興味深いデータがあります。2019年に、愛知県の私立高校の生徒に対して行った性教育に関するアンケートです。ここで、生徒たちに「出会ってからどれくらいの期間で男女の関係になったか」という質問をしたところ、1カ月以内の複数の項目のうち、「出会ったその日」という回答がずば抜けて多かったのです。

なぜかわかりますか? このヒントとなるのが、「ネットの恋人」なのです。ネットで出会って、ネットでデートしていても、男女の関係にまではなれない。だから、SNSで「会ってホテル(家)へ行こう」と言って実際に会うので、アンケート結果としては「会ったその日」が多くなるのです。

ただ、ネットでやり取りしたからといって、なかなか相手のことを理解するまでに至らないですよね。最悪の場合は、相手が騙そうとして近づいてきていることだってありえます。中高生の間では、こうしたネットでの関係から生じるトラブルが年々増えてきているのですが、最近はそれが小学生にまで低年齢化しているのです。

◆親自身がどうしていいかわからないで困っている

ーー今の世の中で、私たち大人は子どもの変化をどう理解し、対策をするべきなのでしょうか。

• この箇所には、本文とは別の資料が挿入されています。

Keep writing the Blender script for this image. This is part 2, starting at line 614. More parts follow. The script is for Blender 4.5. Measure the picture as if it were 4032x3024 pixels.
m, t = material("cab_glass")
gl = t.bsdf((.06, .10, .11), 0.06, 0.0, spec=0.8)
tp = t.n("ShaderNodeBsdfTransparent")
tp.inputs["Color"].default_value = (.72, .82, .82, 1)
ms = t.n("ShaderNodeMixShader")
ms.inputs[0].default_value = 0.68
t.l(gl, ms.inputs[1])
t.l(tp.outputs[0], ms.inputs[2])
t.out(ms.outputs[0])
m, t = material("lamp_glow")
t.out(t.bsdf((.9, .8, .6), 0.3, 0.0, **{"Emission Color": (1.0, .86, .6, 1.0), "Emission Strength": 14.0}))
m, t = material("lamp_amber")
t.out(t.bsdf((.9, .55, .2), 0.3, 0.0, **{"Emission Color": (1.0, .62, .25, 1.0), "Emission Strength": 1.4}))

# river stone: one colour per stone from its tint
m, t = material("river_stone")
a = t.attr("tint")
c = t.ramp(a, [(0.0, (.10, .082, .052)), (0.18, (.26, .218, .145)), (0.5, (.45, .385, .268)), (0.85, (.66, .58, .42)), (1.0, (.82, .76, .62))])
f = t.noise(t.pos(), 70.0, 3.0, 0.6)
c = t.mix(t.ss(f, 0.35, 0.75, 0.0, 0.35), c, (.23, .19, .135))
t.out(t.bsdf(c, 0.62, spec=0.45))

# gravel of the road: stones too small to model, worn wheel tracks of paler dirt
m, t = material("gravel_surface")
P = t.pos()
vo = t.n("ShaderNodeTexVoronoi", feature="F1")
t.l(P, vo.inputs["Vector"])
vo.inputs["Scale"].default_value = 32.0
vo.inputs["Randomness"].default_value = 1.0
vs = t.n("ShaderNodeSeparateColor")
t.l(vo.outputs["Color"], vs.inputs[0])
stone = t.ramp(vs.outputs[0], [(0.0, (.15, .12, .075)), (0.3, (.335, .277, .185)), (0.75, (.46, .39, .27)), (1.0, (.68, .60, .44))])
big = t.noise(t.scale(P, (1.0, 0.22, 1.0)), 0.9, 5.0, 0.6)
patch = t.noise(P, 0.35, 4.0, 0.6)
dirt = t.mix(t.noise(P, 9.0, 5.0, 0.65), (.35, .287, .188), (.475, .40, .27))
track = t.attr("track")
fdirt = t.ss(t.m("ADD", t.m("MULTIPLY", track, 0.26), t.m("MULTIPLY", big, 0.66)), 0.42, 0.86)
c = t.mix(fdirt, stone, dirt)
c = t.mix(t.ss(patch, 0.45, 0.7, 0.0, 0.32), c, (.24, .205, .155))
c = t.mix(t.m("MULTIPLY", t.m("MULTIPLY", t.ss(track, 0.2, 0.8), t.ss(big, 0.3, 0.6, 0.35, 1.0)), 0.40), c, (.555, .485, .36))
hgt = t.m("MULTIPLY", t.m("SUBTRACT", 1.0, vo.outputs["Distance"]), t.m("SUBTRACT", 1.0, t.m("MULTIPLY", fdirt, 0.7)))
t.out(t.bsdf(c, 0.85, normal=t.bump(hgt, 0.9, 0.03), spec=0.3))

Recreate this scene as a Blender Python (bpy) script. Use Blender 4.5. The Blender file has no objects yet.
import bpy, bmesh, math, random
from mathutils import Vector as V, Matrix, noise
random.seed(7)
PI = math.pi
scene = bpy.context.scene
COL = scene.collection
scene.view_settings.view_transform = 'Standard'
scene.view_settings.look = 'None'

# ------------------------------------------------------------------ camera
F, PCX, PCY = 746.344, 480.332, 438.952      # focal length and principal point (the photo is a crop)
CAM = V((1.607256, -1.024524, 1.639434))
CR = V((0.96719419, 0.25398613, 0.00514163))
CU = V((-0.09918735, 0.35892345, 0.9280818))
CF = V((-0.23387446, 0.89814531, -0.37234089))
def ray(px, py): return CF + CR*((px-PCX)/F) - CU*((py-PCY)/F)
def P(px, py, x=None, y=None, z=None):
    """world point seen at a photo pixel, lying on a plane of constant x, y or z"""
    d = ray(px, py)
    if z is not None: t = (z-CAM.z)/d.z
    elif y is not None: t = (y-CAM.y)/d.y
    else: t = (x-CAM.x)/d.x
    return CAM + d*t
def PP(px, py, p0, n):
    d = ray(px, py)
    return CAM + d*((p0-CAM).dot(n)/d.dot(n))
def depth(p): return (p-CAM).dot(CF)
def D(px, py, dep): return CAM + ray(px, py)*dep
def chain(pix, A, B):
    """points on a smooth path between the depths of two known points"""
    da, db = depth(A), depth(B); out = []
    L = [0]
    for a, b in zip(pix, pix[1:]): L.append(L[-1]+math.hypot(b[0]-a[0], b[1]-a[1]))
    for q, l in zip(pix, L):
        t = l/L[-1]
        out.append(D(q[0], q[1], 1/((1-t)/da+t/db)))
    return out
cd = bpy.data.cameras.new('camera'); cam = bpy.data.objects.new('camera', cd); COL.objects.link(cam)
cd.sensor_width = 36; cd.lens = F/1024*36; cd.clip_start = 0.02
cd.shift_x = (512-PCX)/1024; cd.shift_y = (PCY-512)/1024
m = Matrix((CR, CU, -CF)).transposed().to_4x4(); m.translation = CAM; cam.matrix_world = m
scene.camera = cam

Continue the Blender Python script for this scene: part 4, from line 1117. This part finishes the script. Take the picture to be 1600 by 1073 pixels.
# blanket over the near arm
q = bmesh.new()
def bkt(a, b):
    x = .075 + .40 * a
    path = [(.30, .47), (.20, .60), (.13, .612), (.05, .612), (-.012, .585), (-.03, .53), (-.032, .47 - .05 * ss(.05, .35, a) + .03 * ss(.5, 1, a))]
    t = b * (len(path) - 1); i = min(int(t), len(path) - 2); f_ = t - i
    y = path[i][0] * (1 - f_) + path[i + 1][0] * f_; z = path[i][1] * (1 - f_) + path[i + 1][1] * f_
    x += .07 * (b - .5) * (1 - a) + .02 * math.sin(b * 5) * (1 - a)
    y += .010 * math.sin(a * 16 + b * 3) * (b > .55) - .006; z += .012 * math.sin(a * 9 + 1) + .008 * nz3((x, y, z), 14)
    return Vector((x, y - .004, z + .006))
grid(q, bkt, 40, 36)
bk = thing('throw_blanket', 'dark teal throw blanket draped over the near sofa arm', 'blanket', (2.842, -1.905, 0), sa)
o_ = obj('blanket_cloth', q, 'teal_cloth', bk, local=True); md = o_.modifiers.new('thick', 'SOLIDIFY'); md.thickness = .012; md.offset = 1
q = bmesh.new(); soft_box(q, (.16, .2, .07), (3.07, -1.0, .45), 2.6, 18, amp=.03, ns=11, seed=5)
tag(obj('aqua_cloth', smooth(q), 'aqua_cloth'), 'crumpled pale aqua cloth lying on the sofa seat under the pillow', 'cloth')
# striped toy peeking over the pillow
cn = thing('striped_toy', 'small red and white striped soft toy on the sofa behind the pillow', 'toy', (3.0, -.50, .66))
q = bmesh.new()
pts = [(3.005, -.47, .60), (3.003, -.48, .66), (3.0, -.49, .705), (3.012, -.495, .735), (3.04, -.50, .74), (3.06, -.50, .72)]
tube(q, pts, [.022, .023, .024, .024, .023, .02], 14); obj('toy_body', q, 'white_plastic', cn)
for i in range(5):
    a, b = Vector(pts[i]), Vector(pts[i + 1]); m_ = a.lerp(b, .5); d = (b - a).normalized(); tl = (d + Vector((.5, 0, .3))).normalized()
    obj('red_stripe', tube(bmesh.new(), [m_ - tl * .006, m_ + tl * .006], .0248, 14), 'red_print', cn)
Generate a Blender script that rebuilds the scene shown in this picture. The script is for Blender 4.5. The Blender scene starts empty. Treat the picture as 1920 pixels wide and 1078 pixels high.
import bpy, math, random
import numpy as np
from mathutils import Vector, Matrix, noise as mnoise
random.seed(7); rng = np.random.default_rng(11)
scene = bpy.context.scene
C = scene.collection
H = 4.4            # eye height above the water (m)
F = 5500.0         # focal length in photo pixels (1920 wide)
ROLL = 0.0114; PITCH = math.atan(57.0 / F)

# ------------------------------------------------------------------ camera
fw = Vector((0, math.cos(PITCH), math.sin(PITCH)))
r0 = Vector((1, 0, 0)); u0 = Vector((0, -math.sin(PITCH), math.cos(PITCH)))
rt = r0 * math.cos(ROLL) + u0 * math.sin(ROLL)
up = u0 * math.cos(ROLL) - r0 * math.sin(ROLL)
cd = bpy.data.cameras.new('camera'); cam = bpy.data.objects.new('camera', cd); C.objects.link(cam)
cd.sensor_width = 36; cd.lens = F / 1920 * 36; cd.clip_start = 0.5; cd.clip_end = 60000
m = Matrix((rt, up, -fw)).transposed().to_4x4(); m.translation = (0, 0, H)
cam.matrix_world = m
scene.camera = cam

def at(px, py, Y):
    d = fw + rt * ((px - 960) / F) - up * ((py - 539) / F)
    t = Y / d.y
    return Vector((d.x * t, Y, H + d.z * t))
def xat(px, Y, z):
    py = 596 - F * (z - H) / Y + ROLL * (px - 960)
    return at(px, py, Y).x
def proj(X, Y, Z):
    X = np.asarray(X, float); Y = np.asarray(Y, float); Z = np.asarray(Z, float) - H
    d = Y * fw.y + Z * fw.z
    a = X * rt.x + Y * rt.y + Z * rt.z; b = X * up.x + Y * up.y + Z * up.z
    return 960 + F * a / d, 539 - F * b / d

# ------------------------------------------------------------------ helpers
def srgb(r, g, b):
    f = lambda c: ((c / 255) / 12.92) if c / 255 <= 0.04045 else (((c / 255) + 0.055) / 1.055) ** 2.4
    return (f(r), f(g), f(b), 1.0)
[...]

石井:今回の取材で先生方が口をそろえたのは、親自身がどうしていいかわからないで困っているということです。科学技術が著しく進歩し、格差がどんどん大きくなっていく中で、多くの親がどうやって子どもを育てていったらいいかわからず、ネット上の情報に振り回されている。そのしわ寄せが、子どもにいっているというのです。

まずは子どもたちが抱えている現代特有の問題や変化を正しく認識することです。スマホ時代だからこそのメリットもあれば、デメリットもある。ならば、デメリットをきちんと把握し、それを子どもに自信を持ってつけさせることが大切じゃないでしょうか。